Teaching Tradition

Dance Studio Life Magazine, Volume 20, Issue 6, August 2015, p.68.

I love the shared aliveness of the field of dance - the kinetic way we pass our knowledge down person to person, class by class. Articulating through body and voice all that we understand and feel.  I get excited to know that the generation of students I am teaching are absorbing the information I gleaned from time with my teachers.  The dance family tree is rooted in the oral tradition – which is defined as information that is passed down through direct interactions between teachers and students.

I recognize that my body of dance knowledge is the result of hundreds of unwritten lessons from teachers whose paths I crossed.  Recently, I had a realization of a specific point I was sharing with students in a modern technique class.  The lesson I was sharing was clearly a synthesis of two significant teachers in my training.   

My first modern teacher, Bill Evans stated: “If everything is important than nothing is important.”  It was a message I received loud and clear in a choreography class and was quickly able to translate, under his eyes, to elements of performance. I still try to employ that profound lesson in real life – prioritizing family, work, creative projects, and necessary rest.  

Mary Cochran, my modern teacher in graduate school, shared the term “graining.”  She explained that she learned this concept during her time working with Alwin Nickolais.  My understanding of graining is to purposely soften the body, breath, and focus before a strong movement with emphasis or accent.  The softening before the strong action makes the accent that much more important.  A lightbulb moment!  Mary Cochran’s term “graining” was the physicalized concept of what Bill Evans was talking about.  To purposely soften before an accented movement actualized the concept that there must be variations in importance within a choreographic phrase.  

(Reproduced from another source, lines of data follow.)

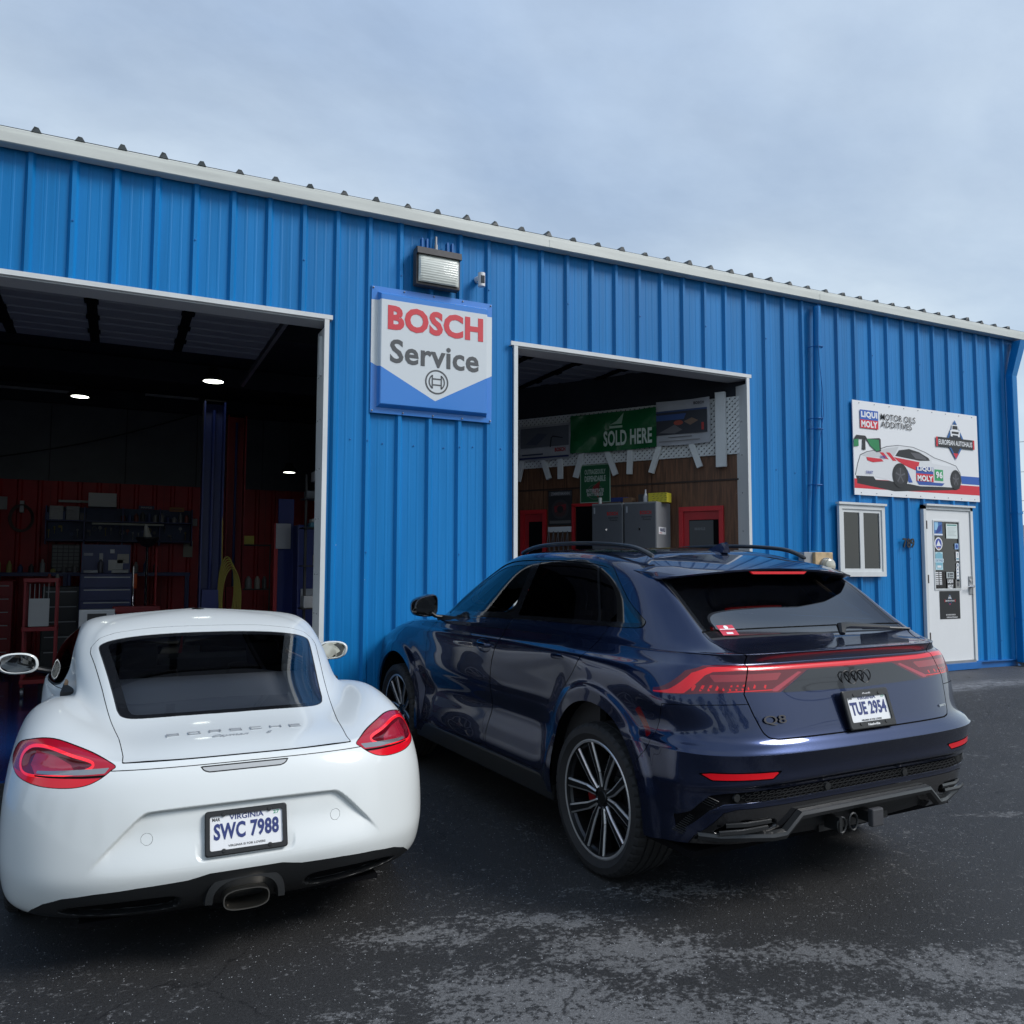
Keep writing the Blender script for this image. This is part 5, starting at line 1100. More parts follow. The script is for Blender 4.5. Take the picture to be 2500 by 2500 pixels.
def rib_profile(x0, x1):
    # cross-section of the sheet between x0 and x1 (ribs every foot, two faint ribs in each pan)
    P = 0.3048; pts = []
    k0 = math.floor(x0/P)-1; k1 = math.ceil(x1/P)+1
    for k in range(k0, k1+1):
        x = k*P
        pts += [(x-.024, 0), (x, -.0315), (x+.030, -.0315), (x+.050, 0)]
        for q in (.122, .205): pts += [(x+q-.012, 0), (x+q-.006, -.0014), (x+q+.006, -.0014), (x+q+.012, 0)]
    out = []
    for i in range(len(pts)-1):
        a, b = pts[i], pts[i+1]
        if b[0] <= x0 or a[0] >= x1: continue
        if not out:
            t = max(0, (x0-a[0])/(b[0]-a[0])) if b[0] > a[0] else 0
            out.append((a[0]+(b[0]-a[0])*t, a[1]+(b[1]-a[1])*t))
        t = min(1, (x1-a[0])/(b[0]-a[0])); out.append((a[0]+(b[0]-a[0])*t, a[1]+(b[1]-a[1])*t))
    return out
def wall_panel(x0, x1, zb, zt):
    pr = rib_profile(x0, x1); mb = MB(); n = len(pr); vs = []
    for (x, y) in pr:
        b = zb(x) if callable(zb) else zb; t = zt(x) if callable(zt) else zt
        vs += [(x, y, b), (x, y, t)]
    mb.add(vs, [(2*i, 2*i+2, 2*i+3, 2*i+1) for i in range(n-1)])
    o = mb.build('wall_panel', m_blue, bld)
    return o
top = lambda x: ez(x)+.03
P3 = .9144
def run(x0, x1, zb, zt):
    k = math.floor((x0-.10)/P3)
    x = x0
    while x < x1-1e-4:
        nx_ = (math.floor((x-.10)/P3+1e-6)+1)*P3+.10
        nx_ = min(nx_, x1); wall_panel(x, nx_, zb, zt); x = nx_
foot = lambda x: gz(x, 0)+.10
run(-5.0, -1.27, foot, top); run(-1.27, 2.375, HD, top); run(2.375, 4.252, foot, top); run(4.252, 7.345, HD, top); run(7.345, 10.325, foot, top); run(10.325, 11.345, 2.47, top); run(11.345, XC, lambda x: gz(x, 0)+.09, top)
# base trim
for x0, x1 in ((-5, -1.27), (2.375, 4.252), (7.345, XC)):
    b = MB(); n = max(2, int((x1-x0)/.5)); vs = []
    for i in range(n+1):
        x = x0+(x1-x0)*i/n; z = gz(x, 0)
        for (y, dz) in ((.06, -.2), (-.012, -.2), (-.012, .085), (-.045, .085), (-.045, .10), (.06, .10)): vs.append((x, y, z+dz))
    b.add(vs, [(i*6+k, (i+1)*6+k, (i+1)*6+k+1, i*6+k+1) for i in range(n) for k in range(5)]); b.build('base_trim', m_bluedk, bld)
# screws
sc = MB()
def screw(x, y, z): sc.sphere((x, y, z), .0075, 4, sc=(1, .6, 1));
for k in range(-4, 40):
    x = .3048*k+.015
    for z in (4.38, 2.78, 1.75, .62):
        if z < HD and (-1.27 < x < 2.4 or 4.24 < x < 7.36 or (8.6 < x < 9.7 and 1.4 < z < 2.5) or 10.3 < x < 11.4): continue
        if k % 3 == (1 if z > 3 else 0): screw(x, -.036, z+random.uniform(-.012, .012))
        if z == 2.78 and x < 8: screw(x+.15, -.006, z+random.uniform(-.02, .02))
for x0, x1 in ((-1.2, 2.35), (4.27, 7.32)):
    k = 0
    x = x0
    while x < x1:
        ph = ((x-.015) % .3048)
        if .06 < ph < .25: screw(x, -.006, HD+.045+random.uniform(-.004, .004))
        x += .152
tag(sc.build('panel_screws', m_bluedk, bld, True), kind='stuff')
# eave: gutter trim, soffit, roof
gf = MB(); prof = [(-.02, 0), (-.108, 0), (-.120, .006), (-.120, .084), (-.104, .090), (-.104, .122), (-.098, .130), (-.02, .138), (.4, .142)]
n = 18; vs = []
for i in range(n+1):
    x = -5+(XC+.22+5)*i/n
    for (y, z) in prof: vs.append((x, y, ez(x)+z+(.0015*math.sin(i*1.9) if 0 < i < n else 0)))
L = len(prof); gf.add(vs, [(i*L+k, (i+1)*L+k, (i+1)*L+k+1, i*L+k+1) for i in range(n) for k in range(L-1)]+[tuple(n*L+k for k in range(L))])
gf.build('gutter', m_fascia, bld)
for x in (4.62, 8.45):
    z = ez(x); MB().box(x, x+.30, -.1225, -.1205, z+.006, z+.084).build('gutter_joint', m_fascia, bld)
rf = MB(); rf.add([(-5,-.09,ez(-5)+.140),(XC+.2,-.09,ez(XC)+.140),(XC+.2,12,ez(XC)+.55),(-5,12,ez(-5)+.55)], [(0,1,2,3)]); rf.build('roof', m_roof, bld)
for k in range(-3, 41):
    x = .3048*k+.045; z = ez(x)+.130; c = random.uniform(-.006, .006); h_ = .040+random.uniform(-.006, .010)
    b = MB(); vs = [(x-.036,-.107,z),(x+.036,-.107,z),(x+.014,-.107+c,z+h_),(x-.014,-.107-c,z+h_),(x-.036,2.5,z+.09),(x+.036,2.5,z+.09),(x+.014,2.5,z+.09+h_),(x-.014,2.5,z+.09+h_)]
    vs = [(px+c, py, pz) for px, py, pz in vs]
    b.add(vs, [(0,1,2,3),(1,5,6,2),(2,6,7,3),(3,7,4,0),(4,7,6,5),(0,4,5,1)]); b.build('roof_rib', m_roof, bld)
MB().box(XC, XC+.012, -.02, 12, .1, 4.95).build('end_wall', m_bluedk, bld)
# openings: header flashing, jambs
def opening(xl, xr, name):
    hb = MB(); hb.box(xl-.035, xr+.03, -.052, -.034, HD-.002, HD+.034); hb.box(xl-.035, xr+.03, -.052, .0, HD-.006, HD-.002); hb.build('door_header_flashing', m_trimw, bld)
    MB().box(xl+.001, xr-.001, -.03, .22, HD-.022, HD-.006).build('door_header', m_intwall if False else M('grey_trim_shade', (.45, .46, .47), .5), bld)
    for s_, x in ((1, xl), (-1, xr)):
        j = MB(); j.box(min(x, x+s_*.042), max(x, x+s_*.042), -.05, -.03, SLAB, HD-.006); j.box(min(x+s_*.03, x+s_*.042), max(x+s_*.03, x+s_*.042), -.0298, .22, SLAB, HD-.08)
        j.build('door_jamb', m_trimw, bld)
        rv = MB()
        for z in (1.2, 1.55, 2.05, 2.5, 2.95, 3.35):
            for dy in (.05, .15): rv.sphere((x+s_*.043, dy, z), .008, 4)
        tag(rv.build('jamb_rivets', m_galv, bld), kind='stuff')
opening(-1.27, 2.383, 'a'); opening(4.252, 7.345, 'b')
br = MB()
for k in range(60): br.box(2.325, 2.343, .05, .06, 3.72-k*.006-.006, 3.72-k*.006) if k % 2 else br.box(2.318, 2.343, .055, .06, 3.72-k*.006-.006, 3.72-k*.006)
br.build('brush_seal', m_trimw, bld)
# overhead sectional doors, raised
def raised_door(x0, x1, z, y0, nsec, sh=.53):
    d = thing('sectional_door', 'raised grey overhead door inside the %s garage opening' % ('left' if x0 < 2 else 'right'), 'garage door', ((x0+x1)/2, y0, z), 0, 'raised overhead doors')
    hw = (x1-x0)/2
    for k in range(nsec):
        s = MB(); ya = k*sh+.008; yb = (k+1)*sh-.008; pr = [(ya, .0), (ya+.02, -.015), (ya+.12, -.015), (ya+.14, -.004), (ya+.24, -.004), (ya+.26, -.015), (yb-.02, -.015), (yb, 0)]
        vs = [(sx*hw, y, zz) for sx in (-1, 1) for (y, zz) in pr]; L = len(pr); s.add(vs, [(i, i+1, L+i+1, L+i) for i in range(L-1)]); s.box(-hw, hw, ya, yb, .002, .04); s.build('door_section', m_doorgrey, d)
    for px in ((-.49, -.02, .48) if x0 < 2 else (-.5, .0, .5)):
        s = MB(); s.box(px*hw-.045, px*hw+.045, .03, nsec*sh-.03, -.028, -.016)
        for k in range(1, nsec): s.box(px*hw-.06, px*hw+.06, k*sh-.06, k*sh+.06, -.04, -.026)
        s.build('door_stile', m_dark, d)
    tr = MB()
    for sx in (-1, 1): tr.box(sx*(hw+.05)-.02, sx*(hw+.05)+.02, -.1, 3.6, -.03, .03)
    tr.build('door_track', m_galv, d)
m_doorgrey = M('grey_door_skin', (.20, .21, .235), .55, var=.05)
raised_door(-1.2, 2.14, 4.10, .55, 4); raised_door(4.33, 7.0, 4.12, .55, 4)
# interior shell of the left bay, and the slanting partition of the right bay
fl = MB(); fl.box(-8, XC-.02, -.02, 12, -.1, SLAB); tag(fl.build('garage_floor', m_epoxy), kind='structure')
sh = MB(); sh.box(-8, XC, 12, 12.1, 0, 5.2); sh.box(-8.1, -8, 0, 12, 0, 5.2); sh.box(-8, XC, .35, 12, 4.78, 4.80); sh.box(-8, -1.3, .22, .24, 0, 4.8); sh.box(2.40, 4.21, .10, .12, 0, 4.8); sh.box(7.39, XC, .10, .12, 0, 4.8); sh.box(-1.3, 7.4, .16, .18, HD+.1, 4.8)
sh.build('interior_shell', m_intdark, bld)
BY = 9.0
k = 0
x = -4.0
while x < 6.0:
    p = MB(); p.box(x+.006, x+1.20, BY, BY+.05, 3.12, 4.9); p.build('liner_panel', m_intwall, bld); x += 1.206
x = -4.0
while x < 6.0:
    pr = [];
    for i in range(3):
        xx = x+i*.3048; pr += [(xx, 0), (xx+.10, 0), (xx+.125, -.025), (xx+.165, -.025), (xx+.19, 0)]
    pr.append((x+.9144-.004, 0))
    p = MB(); p.add([(a, BY-.01+b, z) for (a, b) in pr for z in (0, 3.12)], [(2*i, 2*i+2, 2*i+3, 2*i+1) for i in range(len(pr)-1)]); p.build('red_wall_panel', m_red, bld); x += .9144
cs = MB()
for y in (3.0, 6.0, 8.6): cs.box(-6, 4.4, y, y+.15, 4.45, 4.75)
cs.box(-1.5, -1.3, .3, 9, 4.4, 4.75); cs.build('roof_beam', m_intdark, bld)
# partition
PT = Vector((-.5357, .8445, 0)); PN = Vector((-.8445, -.5357, 0)); PA = Vector((7.37, .03, 0))
def PM(s, off, z=0): # local x runs along the wall towards the camera's right, local -y faces the bay
    o = PA+PT*s+PN*off; m = Matrix(((-PT.x, -PN.x, 0, o.x), (-PT.y, -PN.y, 0, o.y), (0, 0, 1, z), (0, 0, 0, 1))); return m
def pbox(mb, s0, s1, o0, o1, z0, z1, **k): mb.box(-s1, -s0, -o1, -o0, z0, z1, mat=PM(0, 0), **k); return mb
s = 0.0
while s < 6.0:
    for (z0, z1) in ((0, 2.66), (2.68, 3.00)):
        p = MB(); pbox(p, s+.004, min(s+1.2, 6)-.004, -.02, 0, z0, z1)
        for q in range(1, 8): pbox(p, s+q*.15, s+q*.15+.006, .0005, .001, z0, z1)
        p.build('wood_panel', m_wood, bld)
    s += 1.2
p = MB(); pbox(p, 0, 6, -.02, .012, 2.66, 2.68); p.build('panel_batten', M('dark_batten', (.03, .015, .01), .6), bld)
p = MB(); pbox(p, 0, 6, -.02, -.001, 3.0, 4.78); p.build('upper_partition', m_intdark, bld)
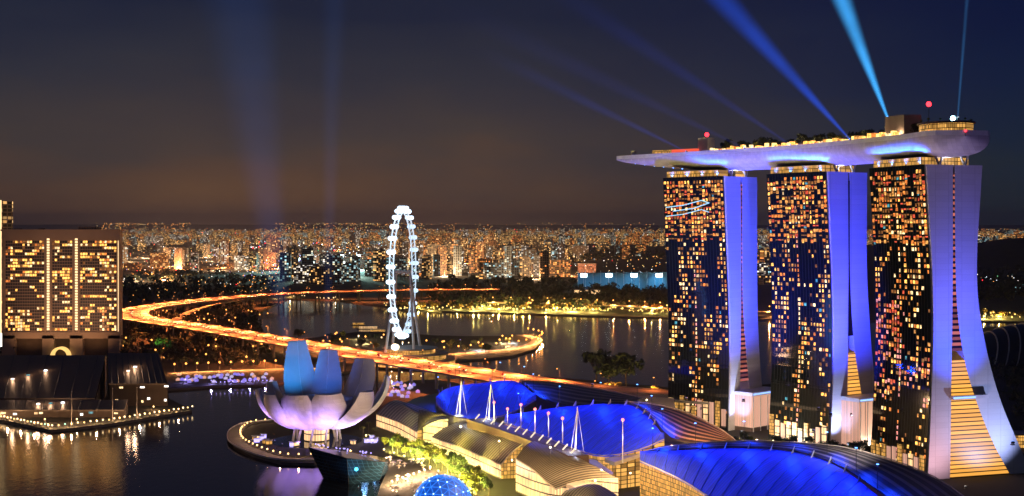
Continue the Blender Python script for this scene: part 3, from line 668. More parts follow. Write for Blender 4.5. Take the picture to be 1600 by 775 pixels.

Graining was a concept we simply experimented with in technique class – it was not a term tested in a written quiz or a definition to be memorized.  Mary simply shared what she knew and we were able to make the connection in our own way.  This concept of graining brings great individuality to life as dancers experiment different ways to shade a classroom combination.  Showcasing the individualized interpretations allows for different ideas to be appreciated. 

I am confident other dancers in classes with Bill Evans and Mary Cochran made other significant personal discoveries that they share with their students.  That is the beauty!  Although other dancers shared the same time and space, I was ready to pick-up on that particular thread.  I now extend that braid of personal understanding to my students and it ties us together in a way.  I always like to state who I learned a concept from with my students.  I feel like it highlights the real-life process of handing ideas down with your own brand of understanding.  

Just as the roots of a tree twist and knot, so do the threads of knowledge passed down dancer to dancer.  I am energized by the sharing of ideas and deeply believe in the power of the individual learning process within the fertile soil of our oral tradition.